====== DATA SEGMENT

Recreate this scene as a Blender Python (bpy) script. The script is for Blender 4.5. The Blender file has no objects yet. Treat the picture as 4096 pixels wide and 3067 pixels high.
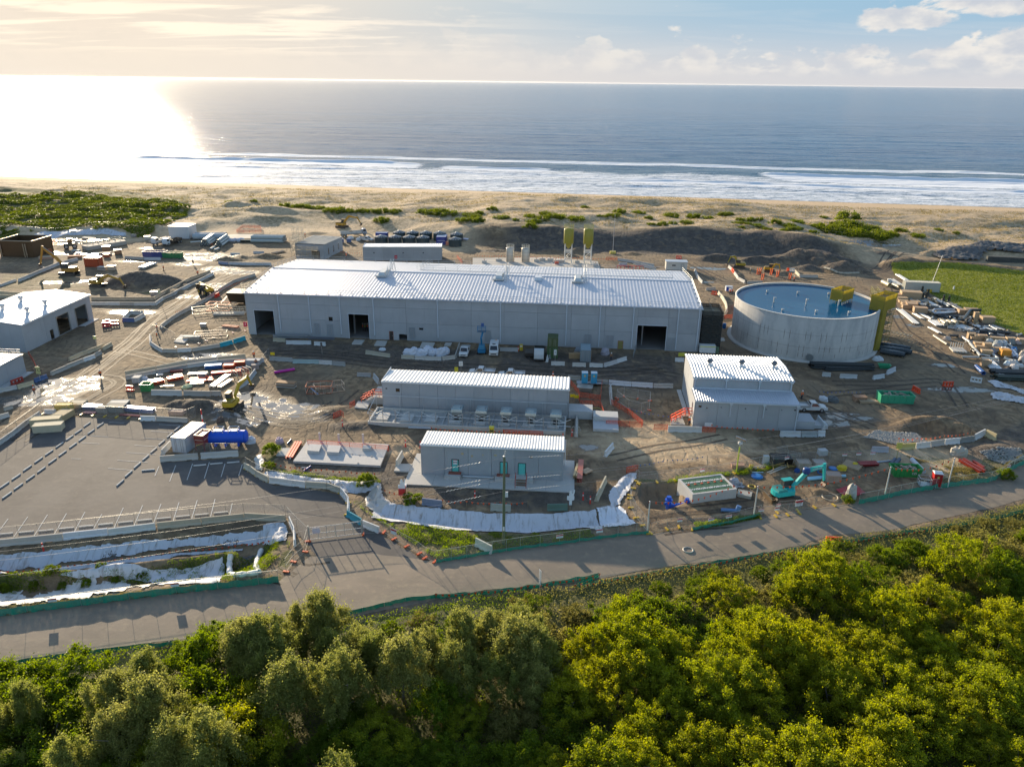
import bpy,math,random
import numpy as np
from mathutils import Vector as V3,Matrix
R=math.radians
random.seed(7);np.random.seed(7)
SC=bpy.context.scene
COL=SC.collection
# camera
F_,CH=3030.,55.
PITCH,ROLL=math.atan(1206.5/F_),.0122
fw=np.array([0,math.cos(PITCH),-math.sin(PITCH)]);up0=np.array([0,math.sin(PITCH),math.cos(PITCH)])
rt=np.array([math.cos(ROLL),0,0])+math.sin(ROLL)*up0
up=-math.sin(ROLL)*np.array([1.,0,0])+math.cos(ROLL)*up0
cd=bpy.data.cameras.new('camera');cam=bpy.data.objects.new('camera',cd);COL.objects.link(cam)
cd.sensor_fit='HORIZONTAL';cd.sensor_width=36;cd.lens=36*F_/4096
cd.clip_start=.5;cd.clip_end=120000
cam.matrix_world=Matrix(((rt[0],up[0],-fw[0],0),(rt[1],up[1],-fw[1],0),(rt[2],up[2],-fw[2],CH),(0,0,0,1)))
SC.camera=cam
# light
SUN_EL,SUN_AZ=12.3,29.
SUN_STR,SKY_STR,EXPO=5.,.15,.95
HAZE=4e-6
sd=bpy.data.lights.new('sun','SUN');sun=bpy.data.objects.new('sun',sd);COL.objects.link(sun)
sd.energy=SUN_STR;sd.angle=R(.55);sd.color=(1.,.82,.58)
sv=V3((-math.sin(R(SUN_AZ))*math.cos(R(SUN_EL)),math.cos(R(SUN_AZ))*math.cos(R(SUN_EL)),math.sin(R(SUN_EL))))
sun.rotation_euler=sv.to_track_quat('Z','Y').to_euler();sun.location=(-60,120,90)
SC.view_settings.view_transform='Standard';SC.view_settings.look='None'
SC.view_settings.exposure=EXPO;SC.view_settings.gamma=1;SC.view_settings.use_curve_mapping=False
SC.render.resolution_x,SC.render.resolution_y=1024,766
SC.cycles.max_bounces=6;SC.cycles.transparent_max_bounces=12;SC.cycles.diffuse_bounces=2
SC.cycles.glossy_bounces=2;SC.cycles.transmission_bounces=3;SC.cycles.sample_clamp_indirect=4
class NT:
 """tiny node-tree writer"""
 def __init__(s,tree):s.t=tree;s.n=tree.nodes;s.l=tree.links
 def node(s,typ,**kw):
  n=s.n.new(typ)
  for k,v in kw.items():
   if k.startswith('i_'):
    key=k[2:];key=int(key)if key.isdigit()else key.replace('_',' ')
    s.set(n.inputs[key],v)
   else:setattr(n,k,v)
  return n
 def set(s,inp,v):
  if isinstance(v,bpy.types.NodeSocket):s.l.new(v,inp)
  elif isinstance(v,bpy.types.Node):s.l.new(v.outputs[0],inp)
  else:
   if hasattr(inp.default_value,'__len__')and hasattr(v,'__len__')and len(inp.default_value)==4 and len(v)==3:v=(*v,1)
   inp.default_value=v
 def math(s,op,a,b=.0,c=.0,clamp=False):
  n=s.n.new('ShaderNodeMath');n.operation=op;n.use_clamp=clamp
  s.set(n.inputs[0],a);s.set(n.inputs[1],b);s.set(n.inputs[2],c);return n.outputs[0]
 def mu(s,a,b):return s.math('MULTIPLY',a,b)
 def ad(s,a,b):return s.math('ADD',a,b)
 def su(s,a,b):return s.math('SUBTRACT',a,b)
 def mix(s,f,a,b,mode='MIX'):
  n=s.n.new('ShaderNodeMix');n.data_type='RGBA';n.blend_type=mode;n.clamp_factor=True
  s.set(n.inputs[0],f);s.set(n.inputs[6],a);s.set(n.inputs[7],b);return n.outputs[2]
 def ramp(s,f,a,b,smooth=True):
  n=s.n.new('ShaderNodeMapRange');n.interpolation_type='SMOOTHSTEP' if smooth else 'LINEAR'
  s.set(n.inputs[0],f);s.set(n.inputs[1],a);s.set(n.inputs[2],b);return n.outputs[0]
 def noise(s,vec,scale,detail=4,rough=.55,dist=.0):
  n=s.n.new('ShaderNodeTexNoise');s.set(n.inputs['Vector'],vec);s.set(n.inputs['Scale'],scale)
  s.set(n.inputs['Detail'],detail);s.set(n.inputs['Roughness'],rough);s.set(n.inputs['Distortion'],dist);return n.outputs[0]
 def vmul(s,vec,v):
  n=s.n.new('ShaderNodeVectorMath');n.operation='MULTIPLY';s.set(n.inputs[0],vec);s.set(n.inputs[1],v);return n.outputs[0]
  # sky (physical sky with broken cloud)
W=bpy.data.worlds.new('World');SC.world=W;W.use_nodes=True
w=NT(W.node_tree);w.n.clear()
sky=w.node('ShaderNodeTexSky',sky_type='NISHITA',sun_disc=False)
sky.sun_elevation=R(SUN_EL);sky.sun_rotation=R(-SUN_AZ);sky.air_density=1.;sky.dust_density=.6;sky.ozone_density=1.5
tc=w.node('ShaderNodeTexCoord')
sep=w.node('ShaderNodeSeparateXYZ',i_0=tc.outputs['Generated'])
dx,dy,dz=sep.outputs
zc=w.math('MAXIMUM',dz,.0)
inv=w.math('DIVIDE',1.,w.ad(zc,.075))
pl=w.node('ShaderNodeCombineXYZ',i_0=w.mu(dx,inv),i_1=w.mu(dy,inv),i_2=.0)
deck=w.noise(w.vmul(pl.outputs[0],(.42,1.,1)),1.3,9,.6,.5)
az=w.math('ARCTAN2',dx,dy)
left=w.ramp(az,.06,-.3)
band=w.mu(w.ramp(zc,.02,.04),w.ramp(zc,.16,.06))
deckm=w.mu(w.ramp(deck,.47,.6),w.mu(w.ad(w.mu(left,.9),.1),band))
cv=w.node('ShaderNodeCombineXYZ',i_0=az,i_1=w.mu(dz,1.9),i_2=3.7)
cu=w.noise(cv.outputs[0],15.,8,.58,.2)
big=w.noise(cv.outputs[0],3.1,3,.5)
cu=w.ad(cu,w.mu(w.su(big,.5),.55))
right=w.ramp(az,-.25,.45)
thr=w.ad(.37,w.mu(w.ramp(dz,.015,.07,False),.27))
cum=w.ramp(w.su(cu,thr),.0,.07)
cum=w.mu(cum,w.ramp(dz,.004,.022))
cum=w.mu(cum,w.ad(.3,w.mu(right,.62)))
b2x=w.math('DIVIDE',w.su(az,.438),.055);b2z=w.math('DIVIDE',w.su(dz,.066),.013)
b2=w.su(1.,w.math('SQRT',w.ad(w.mu(b2x,b2x),w.mu(b2z,b2z))))
bx=w.math('DIVIDE',w.su(az,.535),.085);bz=w.math('DIVIDE',w.su(dz,.084),.019)
bd=w.su(1.,w.math('SQRT',w.ad(w.mu(bx,bx),w.mu(bz,bz))))
bn=w.noise(cv.outputs[0],17.,8,.6,.3)
bd=w.math('MAXIMUM',bd,b2)
bigc=w.ramp(w.ad(bd,w.mu(w.su(bn,.5),2.4)),.05,.35)
cum=w.math('MAXIMUM',cum,w.mu(bigc,.95))
dn=w.node('ShaderNodeVectorMath',operation='DOT_PRODUCT',i_0=tc.outputs['Generated'],i_1=tuple(sv))
sd_=dn.outputs['Value']
near=w.math('POWER',w.math('MAXIMUM',sd_,.0),7.)
shade=w.noise(cv.outputs[0],23.,5,.55)
litc=w.mix(w.ramp(shade,.35,.65),(2.1,2.2,2.4),(3.1,2.95,2.75))
litc=w.mix(w.mu(near,.9),litc,(3.9,3.3,2.6))
clear=w.mix(near,(1.15,1.85,2.45),(3.3,2.8,2.25))
lowair=w.mix(near,(2.35,2.35,2.45),(3.4,2.95,2.4))
air=w.mix(w.ramp(dz,.0,.085),lowair,clear)
c0=w.mix(w.ramp(dz,.55,.06),sky.outputs[0],air)
c1=w.mix(deckm,c0,w.mix(near,(2.9,2.85,2.8),(4.2,3.6,2.8)))
c3=w.mix(w.mu(cum,w.su(1.,w.mu(near,.5))),c1,litc)
bg=w.node('ShaderNodeBackground',i_Color=c3,i_Strength=SKY_STR)
wo=w.node('ShaderNodeOutputWorld');w.l.new(bg.outputs[0],wo.inputs[0])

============

- _WHAT NEEDS TO BE DONE_:
Lines containing the string "objects" are to be selected and copied.

- _FULL ANSWER_:
Recreate this scene as a Blender Python (bpy) script. The script is for Blender 4.5. The Blender file has no objects yet. Treat the picture as 4096 pixels wide and 3067 pixels high.
cd=bpy.data.cameras.new('camera');cam=bpy.data.objects.new('camera',cd);COL.objects.link(cam)
sd=bpy.data.lights.new('sun','SUN');sun=bpy.data.objects.new('sun',sd);COL.objects.link(sun)